Staff put together a report from all this that outlined the many things that the Emergency Management Office are already doing in response to the 2021 Heat Dome, including targeted intervention to identified high-risk buildings and working with Fraser Health and Senior Services to identify and connect with vulnerable individuals. EMO and our Climate Action Team are providing guidance and resources around establishing safe cool rooms in people’s buildings, and are partnering with Fraser Health to provide portable AC units to those who have mobility issues preventing their accessing safe cool rooms. There are further actions being detailed out in the shorter term (e.g. partnering with faith-based community organizations to distribute water and heat response info), medium-term (e.g. Heat pump retrofit programs, regulatory responses) and long-term (e.g. tree planting, building code changes) to build resiliency into our community so emergency response is less relied upon.

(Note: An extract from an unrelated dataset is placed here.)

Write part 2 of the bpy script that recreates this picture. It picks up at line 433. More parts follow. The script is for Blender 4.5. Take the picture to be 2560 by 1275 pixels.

There were some suggestions on how we can resource up to accelerate this work, mostly staff time and to purchase more portable AC units for vulnerable people. The budget request is a one-time of something like $270K from the Climate Action Reserve Fund, and Council approved staff developing this model with more certain budgeting to be approved next meeting.

I’m really proud of the work that our Emergency Management Office and Climate Action Team have done to address the unprecedented disaster of 2021, and to reduce the likelihood of it happening again. New Westminster is again leading on this, because it is the right thing to do when you care about the most vulnerable in your community.